"Ah, there he is, the man who floats like a lepidoptera and stings like a hymenoptera."
Niles (David Hyde Pierce)
We've all been there. Well, I presume we have. I certainly have.
We've all found ourselves at the mercy of rude and inconsiderate people. Haven't we? Well, most of us have.
And, if we're honest with ourselves, most of us also have been the sources of rude and inconsiderate behavior as well.
No one, it seems to me, is immune either way. That's human nature, isn't it? Aren't we all at least a bit self–centered? And isn't that mostly what is at the heart of rude and inconsiderate behavior — as well as the belief that one has been its victim?
That seemed to be what Frasier (Kelsey Grammer) was discovering in the episode of Frasier — "High Crane Drifter" — that first aired on this night in 1996.
As it usually was with Frasier — and, no doubt, is with many people — it was the accumulation of several events that finally made him go ballistic.
First, someone took his parking space, and he had to park several blocks from the radio station. He wanted to go back downstairs during a station break and leave an angry note on the motorist's windshield. Roz (Peri Gilpin) favored letting the air out of his tires, but Frasier refused to respond in kind. Thank God a cooler head prevailed.
Then he went to a video store in search of a classic movie, but he was repeatedly ignored by the clerks — and then someone else who overheard his conversation with a decidedly disinterested clerk snapped up the only copy of the movie that Frasier wanted. That cooler head was thawing.
Upon his return to his apartment, Frasier was annoyed even more by a new neighbor, a heavy metal musician named Freddie Chainsaw who had moved into the penthouse and insisted on playing his music loudly enough to rattle the paintings and other works of art Frasier had on display. Frasier tried calling him to complain, but it did no good.
He was getting steamed now.
The straw that broke the camel's back came in the cafe when Niles (David Hyde Pierce) and Frasier tried to find a table on an extremely crowded day. They spotted one that was about to be vacated and politely stood and waited for the people who were sitting there to leave, but another patron slipped in and grabbed the table before Niles and Frasier could sit down.
Frasier scolded the customer, who obviously didn't care, so Frasier decided to give him "an etiquette lesson" and grabbed the patron and tossed him out of the cafe.
Frasier's revolutionary moment made the local papers — under the heading "The Crane Mutiny."
Frasier inspired Daphne (Jane Leeves), who had been tormented by a neighbor who kept removing her laundry from the washing machine and leaving it in a soggy pile on a counter in the laundry room.
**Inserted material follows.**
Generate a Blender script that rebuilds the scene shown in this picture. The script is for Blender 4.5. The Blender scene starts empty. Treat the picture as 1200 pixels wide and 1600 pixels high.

Daphne reported that she had taken off her new red panties and tossed them in with his whites.
Frasier was a bit uncomfortable with the praise he was receiving from the newspaper and his family, but then Freddie Chainsaw switched on his loud music and Frasier tried to call him again. All Frasier had to do was identify himself, and the music immediately went silent. It seems Freddie Chainsaw had read about "The Crane Mutiny" in the morning paper.
Frasier's radio listeners had read about it, too, and all the calls he received that day were about etiquette lessons that Frasier's listeners had been giving the inconsiderate people in their lives. Everyone was provoked about something, and many were retaliating in creative ways. One was annoyed by a leaf blower being used at 7 a.m. so he smashed the leaf blower against a tree. Another put some rotten shrimp in someone else's air conditioner. Still another sent a boxload of scorpions by FedEx. Still another set someone's lawn on fire.
Frasier scolded his listeners, one of whom accused him of having a double standard. He could respond when provoked, she said, but they could not.
And Frasier had to concede that his behavior, though not nearly as extreme, had been just as wrong. And he pledged to contact the man he had tossed from the cafe to apologize in person.
When they met at the cafe, though, the man had no intention of accepting Frasier's apology. He announced that he was suing him for assault.
But Niles got Frasier off the hook by provoking the man into pushing him, then made believe he had been knocked to the ground. When Frasier ran to see how he was, Niles whispered to him, "Countersuit."
Problem solved.
Frasier was impressed that Niles had made his tumble into a table seem so authentic and observed that Niles even gave the appearance of being in pain. "You have a tear in one of your eyes," Frasier said.
"I landed on a fork," Niles replied.